__DATA PROVIDED__.
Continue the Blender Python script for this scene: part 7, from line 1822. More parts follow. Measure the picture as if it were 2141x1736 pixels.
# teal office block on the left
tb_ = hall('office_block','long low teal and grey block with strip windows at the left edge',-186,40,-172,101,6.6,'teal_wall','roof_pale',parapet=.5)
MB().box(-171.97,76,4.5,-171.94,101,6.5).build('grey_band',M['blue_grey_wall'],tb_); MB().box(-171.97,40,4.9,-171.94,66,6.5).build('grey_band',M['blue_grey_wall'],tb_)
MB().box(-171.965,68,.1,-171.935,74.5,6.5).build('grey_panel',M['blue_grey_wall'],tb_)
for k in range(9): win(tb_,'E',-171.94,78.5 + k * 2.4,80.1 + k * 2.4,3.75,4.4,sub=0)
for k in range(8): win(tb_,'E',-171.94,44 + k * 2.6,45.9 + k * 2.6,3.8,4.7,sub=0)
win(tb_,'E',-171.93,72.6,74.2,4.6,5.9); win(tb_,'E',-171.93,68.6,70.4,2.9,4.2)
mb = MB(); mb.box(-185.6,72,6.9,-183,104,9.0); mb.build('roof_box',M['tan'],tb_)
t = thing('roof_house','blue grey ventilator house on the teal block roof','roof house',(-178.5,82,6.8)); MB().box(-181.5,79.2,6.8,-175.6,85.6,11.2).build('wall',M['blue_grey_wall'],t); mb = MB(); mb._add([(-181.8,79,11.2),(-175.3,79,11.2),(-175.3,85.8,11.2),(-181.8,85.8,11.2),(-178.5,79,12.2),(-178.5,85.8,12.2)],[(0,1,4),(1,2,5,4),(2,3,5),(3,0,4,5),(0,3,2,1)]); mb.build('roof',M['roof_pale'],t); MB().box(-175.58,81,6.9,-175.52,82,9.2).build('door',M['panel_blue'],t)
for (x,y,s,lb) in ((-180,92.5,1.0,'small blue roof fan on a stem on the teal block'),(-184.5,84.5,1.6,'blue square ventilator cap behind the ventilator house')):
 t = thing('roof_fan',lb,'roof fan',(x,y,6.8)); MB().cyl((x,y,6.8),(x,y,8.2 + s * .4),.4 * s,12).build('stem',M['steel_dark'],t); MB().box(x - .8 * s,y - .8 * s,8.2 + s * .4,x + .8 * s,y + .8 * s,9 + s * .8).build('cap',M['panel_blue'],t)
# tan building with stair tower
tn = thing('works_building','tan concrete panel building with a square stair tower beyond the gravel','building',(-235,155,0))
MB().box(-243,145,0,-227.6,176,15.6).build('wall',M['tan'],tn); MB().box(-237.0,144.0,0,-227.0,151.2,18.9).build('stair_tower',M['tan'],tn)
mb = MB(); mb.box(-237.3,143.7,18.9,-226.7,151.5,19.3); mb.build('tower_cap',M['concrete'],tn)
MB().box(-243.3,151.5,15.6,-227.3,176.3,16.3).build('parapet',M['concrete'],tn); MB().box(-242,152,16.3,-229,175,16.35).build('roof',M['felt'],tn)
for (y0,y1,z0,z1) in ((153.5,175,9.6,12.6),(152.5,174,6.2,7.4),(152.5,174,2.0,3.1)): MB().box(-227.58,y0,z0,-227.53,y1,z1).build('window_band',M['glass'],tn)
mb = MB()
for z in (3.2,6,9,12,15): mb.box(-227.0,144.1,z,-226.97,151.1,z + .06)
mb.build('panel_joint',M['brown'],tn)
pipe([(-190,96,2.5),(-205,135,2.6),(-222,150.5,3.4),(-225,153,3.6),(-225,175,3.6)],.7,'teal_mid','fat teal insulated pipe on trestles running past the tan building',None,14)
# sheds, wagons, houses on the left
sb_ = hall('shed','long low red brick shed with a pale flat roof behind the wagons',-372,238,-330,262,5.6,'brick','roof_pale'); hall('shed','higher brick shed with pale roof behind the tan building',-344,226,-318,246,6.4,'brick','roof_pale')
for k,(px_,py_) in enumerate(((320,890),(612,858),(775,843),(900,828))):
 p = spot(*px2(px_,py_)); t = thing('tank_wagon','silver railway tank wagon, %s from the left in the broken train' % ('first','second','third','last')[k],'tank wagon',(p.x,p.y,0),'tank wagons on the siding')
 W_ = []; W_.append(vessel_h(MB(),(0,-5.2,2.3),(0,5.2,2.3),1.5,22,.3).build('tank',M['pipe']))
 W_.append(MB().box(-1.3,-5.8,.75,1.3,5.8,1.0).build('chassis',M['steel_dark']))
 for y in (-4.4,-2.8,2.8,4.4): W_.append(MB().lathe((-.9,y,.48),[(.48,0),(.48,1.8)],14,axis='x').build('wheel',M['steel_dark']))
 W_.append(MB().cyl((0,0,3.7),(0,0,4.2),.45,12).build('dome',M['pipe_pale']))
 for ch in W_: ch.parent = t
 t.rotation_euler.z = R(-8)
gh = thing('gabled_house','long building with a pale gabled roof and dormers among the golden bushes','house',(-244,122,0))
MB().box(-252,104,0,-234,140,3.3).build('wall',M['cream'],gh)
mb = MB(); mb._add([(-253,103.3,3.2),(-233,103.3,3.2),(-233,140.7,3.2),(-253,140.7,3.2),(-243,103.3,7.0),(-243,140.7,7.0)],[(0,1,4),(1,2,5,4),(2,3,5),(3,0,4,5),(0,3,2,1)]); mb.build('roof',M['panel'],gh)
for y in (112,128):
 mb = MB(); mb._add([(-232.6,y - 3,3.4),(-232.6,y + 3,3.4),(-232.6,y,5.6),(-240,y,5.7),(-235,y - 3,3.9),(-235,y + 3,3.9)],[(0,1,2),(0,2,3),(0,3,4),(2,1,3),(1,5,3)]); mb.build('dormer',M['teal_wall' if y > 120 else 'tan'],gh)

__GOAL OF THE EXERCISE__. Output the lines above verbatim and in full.

__OUTPUT__.
Continue the Blender Python script for this scene: part 7, from line 1822. More parts follow. Measure the picture as if it were 2141x1736 pixels.
# teal office block on the left
tb_ = hall('office_block','long low teal and grey block with strip windows at the left edge',-186,40,-172,101,6.6,'teal_wall','roof_pale',parapet=.5)
MB().box(-171.97,76,4.5,-171.94,101,6.5).build('grey_band',M['blue_grey_wall'],tb_); MB().box(-171.97,40,4.9,-171.94,66,6.5).build('grey_band',M['blue_grey_wall'],tb_)
MB().box(-171.965,68,.1,-171.935,74.5,6.5).build('grey_panel',M['blue_grey_wall'],tb_)
for k in range(9): win(tb_,'E',-171.94,78.5 + k * 2.4,80.1 + k * 2.4,3.75,4.4,sub=0)
for k in range(8): win(tb_,'E',-171.94,44 + k * 2.6,45.9 + k * 2.6,3.8,4.7,sub=0)
win(tb_,'E',-171.93,72.6,74.2,4.6,5.9); win(tb_,'E',-171.93,68.6,70.4,2.9,4.2)
mb = MB(); mb.box(-185.6,72,6.9,-183,104,9.0); mb.build('roof_box',M['tan'],tb_)
t = thing('roof_house','blue grey ventilator house on the teal block roof','roof house',(-178.5,82,6.8)); MB().box(-181.5,79.2,6.8,-175.6,85.6,11.2).build('wall',M['blue_grey_wall'],t); mb = MB(); mb._add([(-181.8,79,11.2),(-175.3,79,11.2),(-175.3,85.8,11.2),(-181.8,85.8,11.2),(-178.5,79,12.2),(-178.5,85.8,12.2)],[(0,1,4),(1,2,5,4),(2,3,5),(3,0,4,5),(0,3,2,1)]); mb.build('roof',M['roof_pale'],t); MB().box(-175.58,81,6.9,-175.52,82,9.2).build('door',M['panel_blue'],t)
for (x,y,s,lb) in ((-180,92.5,1.0,'small blue roof fan on a stem on the teal block'),(-184.5,84.5,1.6,'blue square ventilator cap behind the ventilator house')):
 t = thing('roof_fan',lb,'roof fan',(x,y,6.8)); MB().cyl((x,y,6.8),(x,y,8.2 + s * .4),.4 * s,12).build('stem',M['steel_dark'],t); MB().box(x - .8 * s,y - .8 * s,8.2 + s * .4,x + .8 * s,y + .8 * s,9 + s * .8).build('cap',M['panel_blue'],t)
# tan building with stair tower
tn = thing('works_building','tan concrete panel building with a square stair tower beyond the gravel','building',(-235,155,0))
MB().box(-243,145,0,-227.6,176,15.6).build('wall',M['tan'],tn); MB().box(-237.0,144.0,0,-227.0,151.2,18.9).build('stair_tower',M['tan'],tn)
mb = MB(); mb.box(-237.3,143.7,18.9,-226.7,151.5,19.3); mb.build('tower_cap',M['concrete'],tn)
MB().box(-243.3,151.5,15.6,-227.3,176.3,16.3).build('parapet',M['concrete'],tn); MB().box(-242,152,16.3,-229,175,16.35).build('roof',M['felt'],tn)
for (y0,y1,z0,z1) in ((153.5,175,9.6,12.6),(152.5,174,6.2,7.4),(152.5,174,2.0,3.1)): MB().box(-227.58,y0,z0,-227.53,y1,z1).build('window_band',M['glass'],tn)
mb = MB()
for z in (3.2,6,9,12,15): mb.box(-227.0,144.1,z,-226.97,151.1,z + .06)
mb.build('panel_joint',M['brown'],tn)
pipe([(-190,96,2.5),(-205,135,2.6),(-222,150.5,3.4),(-225,153,3.6),(-225,175,3.6)],.7,'teal_mid','fat teal insulated pipe on trestles running past the tan building',None,14)
# sheds, wagons, houses on the left
sb_ = hall('shed','long low red brick shed with a pale flat roof behind the wagons',-372,238,-330,262,5.6,'brick','roof_pale'); hall('shed','higher brick shed with pale roof behind the tan building',-344,226,-318,246,6.4,'brick','roof_pale')
for k,(px_,py_) in enumerate(((320,890),(612,858),(775,843),(900,828))):
 p = spot(*px2(px_,py_)); t = thing('tank_wagon','silver railway tank wagon, %s from the left in the broken train' % ('first','second','third','last')[k],'tank wagon',(p.x,p.y,0),'tank wagons on the siding')
 W_ = []; W_.append(vessel_h(MB(),(0,-5.2,2.3),(0,5.2,2.3),1.5,22,.3).build('tank',M['pipe']))
 W_.append(MB().box(-1.3,-5.8,.75,1.3,5.8,1.0).build('chassis',M['steel_dark']))
 for y in (-4.4,-2.8,2.8,4.4): W_.append(MB().lathe((-.9,y,.48),[(.48,0),(.48,1.8)],14,axis='x').build('wheel',M['steel_dark']))
 W_.append(MB().cyl((0,0,3.7),(0,0,4.2),.45,12).build('dome',M['pipe_pale']))
 for ch in W_: ch.parent = t
 t.rotation_euler.z = R(-8)
gh = thing('gabled_house','long building with a pale gabled roof and dormers among the golden bushes','house',(-244,122,0))
MB().box(-252,104,0,-234,140,3.3).build('wall',M['cream'],gh)
mb = MB(); mb._add([(-253,103.3,3.2),(-233,103.3,3.2),(-233,140.7,3.2),(-253,140.7,3.2),(-243,103.3,7.0),(-243,140.7,7.0)],[(0,1,4),(1,2,5,4),(2,3,5),(3,0,4,5),(0,3,2,1)]); mb.build('roof',M['panel'],gh)
for y in (112,128):
 mb = MB(); mb._add([(-232.6,y - 3,3.4),(-232.6,y + 3,3.4),(-232.6,y,5.6),(-240,y,5.7),(-235,y - 3,3.9),(-235,y + 3,3.9)],[(0,1,2),(0,2,3),(0,3,4),(2,1,3),(1,5,3)]); mb.build('dormer',M['teal_wall' if y > 120 else 'tan'],gh)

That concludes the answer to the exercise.